The title is terrible, but I wholeheartedly recommend The Time Traveler's Wife by Audrey Niffenegger. One of the cleverest books I've ever read, and it conveyed sincere emotion rather then cheesy sentimentality.
When you read the title, you think, ick, what a tired, science-fictionish formula--but the book is the freshest and best written stuff I'd read in a long time.

Another escapist novel:
The
Ghost Writer
. You'll get shivers even if you are sitting on the beach in the sun. If you have ever read old English ghost tales or plowed through Dickens, you will appreciate this book. Similar to A.S. Byatt's "Possession," it takes place in the present day but is interspersed with stories from the past.
I whipped through it in one weekend.

A book which is a true story (and a wacky, witty, almost too clever by half movie) that explores the funkier, seamier side of Florida is The Orchid Thief by Susan Orlean.

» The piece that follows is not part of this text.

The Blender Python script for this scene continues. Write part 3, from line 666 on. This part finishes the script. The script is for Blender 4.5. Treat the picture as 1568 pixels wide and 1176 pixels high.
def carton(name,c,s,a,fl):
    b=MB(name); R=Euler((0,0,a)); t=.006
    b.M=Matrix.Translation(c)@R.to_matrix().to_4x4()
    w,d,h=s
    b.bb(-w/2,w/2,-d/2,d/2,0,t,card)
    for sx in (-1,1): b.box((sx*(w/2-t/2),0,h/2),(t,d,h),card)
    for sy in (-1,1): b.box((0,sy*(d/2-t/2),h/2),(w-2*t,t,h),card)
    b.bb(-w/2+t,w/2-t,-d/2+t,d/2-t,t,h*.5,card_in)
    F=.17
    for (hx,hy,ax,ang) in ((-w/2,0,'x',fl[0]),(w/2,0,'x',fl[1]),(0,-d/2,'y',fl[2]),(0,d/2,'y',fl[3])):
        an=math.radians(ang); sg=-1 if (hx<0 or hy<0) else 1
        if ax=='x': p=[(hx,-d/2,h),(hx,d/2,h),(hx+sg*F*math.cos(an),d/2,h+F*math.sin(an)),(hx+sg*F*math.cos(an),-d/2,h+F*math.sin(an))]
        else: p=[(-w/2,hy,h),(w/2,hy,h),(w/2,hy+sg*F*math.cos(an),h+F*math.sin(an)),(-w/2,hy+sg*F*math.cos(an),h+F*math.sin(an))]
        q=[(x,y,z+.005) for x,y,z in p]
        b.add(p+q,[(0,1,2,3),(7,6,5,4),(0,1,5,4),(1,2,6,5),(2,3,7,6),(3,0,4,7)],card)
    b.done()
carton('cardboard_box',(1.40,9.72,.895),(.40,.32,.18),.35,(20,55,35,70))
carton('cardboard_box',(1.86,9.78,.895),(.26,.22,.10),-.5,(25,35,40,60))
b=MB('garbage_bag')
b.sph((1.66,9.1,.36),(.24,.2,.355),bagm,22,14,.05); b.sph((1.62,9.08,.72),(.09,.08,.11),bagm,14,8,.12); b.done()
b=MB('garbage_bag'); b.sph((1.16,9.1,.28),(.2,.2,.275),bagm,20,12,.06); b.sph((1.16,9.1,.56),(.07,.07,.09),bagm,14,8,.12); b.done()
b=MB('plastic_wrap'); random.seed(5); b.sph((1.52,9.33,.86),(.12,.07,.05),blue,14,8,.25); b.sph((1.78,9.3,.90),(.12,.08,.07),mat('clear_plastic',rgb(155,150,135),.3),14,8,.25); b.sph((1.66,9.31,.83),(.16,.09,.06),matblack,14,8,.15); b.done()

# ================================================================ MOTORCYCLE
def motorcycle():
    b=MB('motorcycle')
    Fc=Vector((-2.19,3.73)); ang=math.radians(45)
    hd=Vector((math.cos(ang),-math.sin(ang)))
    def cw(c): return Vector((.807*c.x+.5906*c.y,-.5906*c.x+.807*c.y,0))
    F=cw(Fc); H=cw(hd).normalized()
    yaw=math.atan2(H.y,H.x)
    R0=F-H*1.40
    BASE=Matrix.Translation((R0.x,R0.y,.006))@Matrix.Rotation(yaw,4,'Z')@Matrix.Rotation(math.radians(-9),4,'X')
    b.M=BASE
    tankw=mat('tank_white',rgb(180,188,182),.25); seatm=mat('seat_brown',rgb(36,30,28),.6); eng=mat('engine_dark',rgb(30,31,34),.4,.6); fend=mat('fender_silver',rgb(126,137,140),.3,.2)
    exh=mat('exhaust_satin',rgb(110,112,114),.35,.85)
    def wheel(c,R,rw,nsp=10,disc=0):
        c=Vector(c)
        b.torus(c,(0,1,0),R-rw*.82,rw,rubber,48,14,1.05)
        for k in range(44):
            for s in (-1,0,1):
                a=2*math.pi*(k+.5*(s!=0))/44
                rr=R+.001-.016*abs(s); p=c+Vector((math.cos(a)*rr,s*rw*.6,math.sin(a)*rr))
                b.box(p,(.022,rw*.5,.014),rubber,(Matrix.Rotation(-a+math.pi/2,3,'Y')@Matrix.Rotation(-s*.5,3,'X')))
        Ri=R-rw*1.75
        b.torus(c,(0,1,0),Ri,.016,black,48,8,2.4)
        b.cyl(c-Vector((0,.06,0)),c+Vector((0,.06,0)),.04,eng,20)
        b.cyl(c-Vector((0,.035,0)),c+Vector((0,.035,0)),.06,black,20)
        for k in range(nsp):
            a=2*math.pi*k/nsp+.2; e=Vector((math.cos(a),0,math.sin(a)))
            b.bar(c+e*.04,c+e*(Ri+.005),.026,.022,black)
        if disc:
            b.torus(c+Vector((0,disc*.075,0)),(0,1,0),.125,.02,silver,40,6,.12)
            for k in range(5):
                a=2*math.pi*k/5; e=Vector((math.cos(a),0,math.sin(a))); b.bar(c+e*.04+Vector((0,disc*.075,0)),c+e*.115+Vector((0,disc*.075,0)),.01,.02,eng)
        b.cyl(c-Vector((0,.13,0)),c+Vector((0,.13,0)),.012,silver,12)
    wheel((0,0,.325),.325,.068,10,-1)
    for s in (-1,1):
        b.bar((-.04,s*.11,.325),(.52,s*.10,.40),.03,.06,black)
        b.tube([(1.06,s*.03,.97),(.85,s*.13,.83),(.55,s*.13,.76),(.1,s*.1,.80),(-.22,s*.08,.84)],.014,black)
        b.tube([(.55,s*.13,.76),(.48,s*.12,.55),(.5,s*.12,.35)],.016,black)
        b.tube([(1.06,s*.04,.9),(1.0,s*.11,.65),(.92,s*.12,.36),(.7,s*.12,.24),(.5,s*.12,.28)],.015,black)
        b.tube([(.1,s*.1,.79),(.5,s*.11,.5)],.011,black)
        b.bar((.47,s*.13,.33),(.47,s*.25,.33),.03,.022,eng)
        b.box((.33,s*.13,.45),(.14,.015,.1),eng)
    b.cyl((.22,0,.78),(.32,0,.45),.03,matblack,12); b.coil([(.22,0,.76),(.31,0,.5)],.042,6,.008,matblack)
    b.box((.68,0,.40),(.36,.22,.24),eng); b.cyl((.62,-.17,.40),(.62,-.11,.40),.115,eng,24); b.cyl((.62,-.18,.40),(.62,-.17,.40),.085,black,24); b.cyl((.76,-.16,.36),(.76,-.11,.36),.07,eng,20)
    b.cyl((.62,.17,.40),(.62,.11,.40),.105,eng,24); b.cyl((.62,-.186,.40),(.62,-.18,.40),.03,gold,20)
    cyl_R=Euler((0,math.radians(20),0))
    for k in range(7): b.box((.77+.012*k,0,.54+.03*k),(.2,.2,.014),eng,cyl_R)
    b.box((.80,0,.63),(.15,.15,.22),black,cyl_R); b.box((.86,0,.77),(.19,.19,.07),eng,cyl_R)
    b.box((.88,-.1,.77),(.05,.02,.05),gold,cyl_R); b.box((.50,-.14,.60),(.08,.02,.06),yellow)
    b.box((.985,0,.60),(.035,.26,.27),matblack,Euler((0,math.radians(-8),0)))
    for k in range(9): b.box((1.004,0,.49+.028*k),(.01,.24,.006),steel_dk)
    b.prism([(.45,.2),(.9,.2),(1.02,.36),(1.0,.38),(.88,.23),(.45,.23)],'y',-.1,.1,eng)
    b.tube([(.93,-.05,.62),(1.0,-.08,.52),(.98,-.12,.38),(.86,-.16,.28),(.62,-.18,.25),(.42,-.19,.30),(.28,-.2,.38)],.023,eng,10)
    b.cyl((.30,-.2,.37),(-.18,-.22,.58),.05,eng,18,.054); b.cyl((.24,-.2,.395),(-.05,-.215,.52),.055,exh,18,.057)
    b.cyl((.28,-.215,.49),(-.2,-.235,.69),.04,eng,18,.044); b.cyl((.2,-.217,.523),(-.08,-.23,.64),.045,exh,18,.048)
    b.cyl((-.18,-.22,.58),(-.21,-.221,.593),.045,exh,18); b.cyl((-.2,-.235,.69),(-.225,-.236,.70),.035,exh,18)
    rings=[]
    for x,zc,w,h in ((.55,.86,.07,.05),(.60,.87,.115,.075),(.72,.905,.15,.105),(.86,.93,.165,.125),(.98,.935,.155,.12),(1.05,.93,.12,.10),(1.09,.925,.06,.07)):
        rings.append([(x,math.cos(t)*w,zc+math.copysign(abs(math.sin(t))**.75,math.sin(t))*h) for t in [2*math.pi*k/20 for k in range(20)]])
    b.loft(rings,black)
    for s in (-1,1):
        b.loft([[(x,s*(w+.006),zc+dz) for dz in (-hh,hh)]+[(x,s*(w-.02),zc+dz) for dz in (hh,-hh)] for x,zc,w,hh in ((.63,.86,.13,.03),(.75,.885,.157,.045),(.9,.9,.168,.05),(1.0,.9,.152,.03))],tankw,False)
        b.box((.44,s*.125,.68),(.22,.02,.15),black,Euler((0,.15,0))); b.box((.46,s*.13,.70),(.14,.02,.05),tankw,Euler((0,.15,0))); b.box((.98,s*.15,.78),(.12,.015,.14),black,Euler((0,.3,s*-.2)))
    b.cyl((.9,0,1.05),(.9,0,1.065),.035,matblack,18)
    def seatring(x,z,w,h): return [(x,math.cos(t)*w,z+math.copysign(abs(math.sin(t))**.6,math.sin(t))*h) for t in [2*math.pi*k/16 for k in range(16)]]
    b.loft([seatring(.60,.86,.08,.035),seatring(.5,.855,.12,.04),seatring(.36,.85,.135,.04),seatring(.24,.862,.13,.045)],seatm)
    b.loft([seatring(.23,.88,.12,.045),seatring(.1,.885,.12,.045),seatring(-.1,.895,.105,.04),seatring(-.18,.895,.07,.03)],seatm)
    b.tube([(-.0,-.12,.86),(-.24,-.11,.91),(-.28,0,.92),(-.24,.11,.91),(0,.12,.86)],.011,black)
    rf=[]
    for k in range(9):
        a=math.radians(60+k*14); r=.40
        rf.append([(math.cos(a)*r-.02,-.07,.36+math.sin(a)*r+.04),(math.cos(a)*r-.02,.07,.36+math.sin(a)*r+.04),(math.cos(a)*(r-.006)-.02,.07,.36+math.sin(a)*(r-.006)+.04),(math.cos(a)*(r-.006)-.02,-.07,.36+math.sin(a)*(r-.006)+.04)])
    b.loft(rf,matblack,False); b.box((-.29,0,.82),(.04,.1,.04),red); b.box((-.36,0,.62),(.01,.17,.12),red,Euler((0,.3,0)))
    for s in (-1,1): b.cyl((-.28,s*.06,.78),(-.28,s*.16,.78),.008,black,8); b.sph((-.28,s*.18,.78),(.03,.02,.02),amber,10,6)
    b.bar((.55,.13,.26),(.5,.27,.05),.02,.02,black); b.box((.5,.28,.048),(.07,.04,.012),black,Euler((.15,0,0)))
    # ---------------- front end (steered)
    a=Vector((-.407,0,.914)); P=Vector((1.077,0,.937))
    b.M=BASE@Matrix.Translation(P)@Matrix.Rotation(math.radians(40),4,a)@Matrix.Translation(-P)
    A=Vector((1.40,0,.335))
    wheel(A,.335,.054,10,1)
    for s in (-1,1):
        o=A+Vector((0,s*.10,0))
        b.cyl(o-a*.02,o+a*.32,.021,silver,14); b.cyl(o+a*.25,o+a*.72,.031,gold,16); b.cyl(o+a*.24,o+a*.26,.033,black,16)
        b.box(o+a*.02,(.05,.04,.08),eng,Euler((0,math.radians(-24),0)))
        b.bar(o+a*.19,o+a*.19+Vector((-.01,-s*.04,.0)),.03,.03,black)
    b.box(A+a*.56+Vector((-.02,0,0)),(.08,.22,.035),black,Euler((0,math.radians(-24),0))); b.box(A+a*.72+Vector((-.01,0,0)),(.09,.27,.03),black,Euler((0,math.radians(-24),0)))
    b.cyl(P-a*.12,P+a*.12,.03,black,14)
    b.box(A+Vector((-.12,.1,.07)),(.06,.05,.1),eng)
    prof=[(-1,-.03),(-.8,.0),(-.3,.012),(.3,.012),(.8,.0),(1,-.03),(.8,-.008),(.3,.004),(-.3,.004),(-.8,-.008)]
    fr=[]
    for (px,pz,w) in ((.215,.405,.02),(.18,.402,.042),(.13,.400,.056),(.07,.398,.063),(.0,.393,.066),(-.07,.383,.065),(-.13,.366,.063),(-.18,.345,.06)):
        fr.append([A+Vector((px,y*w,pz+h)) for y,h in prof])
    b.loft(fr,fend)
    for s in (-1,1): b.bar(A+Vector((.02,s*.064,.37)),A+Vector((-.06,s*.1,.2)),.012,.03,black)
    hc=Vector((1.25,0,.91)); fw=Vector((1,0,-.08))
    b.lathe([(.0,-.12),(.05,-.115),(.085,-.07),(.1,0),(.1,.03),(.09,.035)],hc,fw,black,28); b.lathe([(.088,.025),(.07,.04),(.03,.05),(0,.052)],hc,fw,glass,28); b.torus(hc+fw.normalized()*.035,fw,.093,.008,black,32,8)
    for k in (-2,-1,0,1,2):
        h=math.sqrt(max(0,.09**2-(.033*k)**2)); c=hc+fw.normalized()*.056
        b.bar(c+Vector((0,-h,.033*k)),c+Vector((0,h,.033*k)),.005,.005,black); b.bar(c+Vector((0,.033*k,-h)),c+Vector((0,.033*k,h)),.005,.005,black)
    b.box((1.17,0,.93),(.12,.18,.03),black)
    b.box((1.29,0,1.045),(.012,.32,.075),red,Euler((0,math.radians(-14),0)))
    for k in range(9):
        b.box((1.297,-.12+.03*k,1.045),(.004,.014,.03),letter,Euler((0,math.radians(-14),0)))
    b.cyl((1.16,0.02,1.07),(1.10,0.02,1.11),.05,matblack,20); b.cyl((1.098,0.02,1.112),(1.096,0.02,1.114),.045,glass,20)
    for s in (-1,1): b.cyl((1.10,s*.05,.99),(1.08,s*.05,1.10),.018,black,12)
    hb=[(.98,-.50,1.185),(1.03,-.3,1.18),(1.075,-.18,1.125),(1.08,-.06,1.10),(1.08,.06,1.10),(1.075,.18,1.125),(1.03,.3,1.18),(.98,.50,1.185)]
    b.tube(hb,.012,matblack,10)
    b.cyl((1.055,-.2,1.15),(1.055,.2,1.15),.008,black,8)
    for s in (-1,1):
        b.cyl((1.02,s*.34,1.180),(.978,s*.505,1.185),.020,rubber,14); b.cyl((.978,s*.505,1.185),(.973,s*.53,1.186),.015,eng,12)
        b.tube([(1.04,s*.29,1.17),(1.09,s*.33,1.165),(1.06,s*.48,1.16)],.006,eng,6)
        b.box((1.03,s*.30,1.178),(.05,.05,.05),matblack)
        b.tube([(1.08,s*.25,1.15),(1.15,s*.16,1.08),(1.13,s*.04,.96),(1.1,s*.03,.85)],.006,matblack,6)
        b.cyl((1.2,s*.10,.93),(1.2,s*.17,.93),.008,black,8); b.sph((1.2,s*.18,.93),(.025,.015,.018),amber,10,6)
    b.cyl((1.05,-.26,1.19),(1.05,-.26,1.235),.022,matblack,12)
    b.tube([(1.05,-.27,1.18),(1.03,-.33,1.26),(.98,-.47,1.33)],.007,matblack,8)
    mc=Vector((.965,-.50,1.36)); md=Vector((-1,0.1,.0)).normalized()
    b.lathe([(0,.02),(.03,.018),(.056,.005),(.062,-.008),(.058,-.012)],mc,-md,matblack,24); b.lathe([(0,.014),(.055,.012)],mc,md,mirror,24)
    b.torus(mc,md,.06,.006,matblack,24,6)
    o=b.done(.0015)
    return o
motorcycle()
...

A beach read which would keep you busy awhile is Middlesex by Jeffrey Eugenides (he wrote The Virgin Suicides.) When I read Middlesex's plot, I thought Ugh, I don't want to read this. So I put it off. Someone talked me into trying it--I'd liked his first book--and I was really glad I did.

I don't consciously search out "chick lit" (I guess I am too old) but I do enjoy the works of authors Joanne Harris and Tracy Chevalier--but their stuff is less breezy and more concentrated than the average chick lit novel.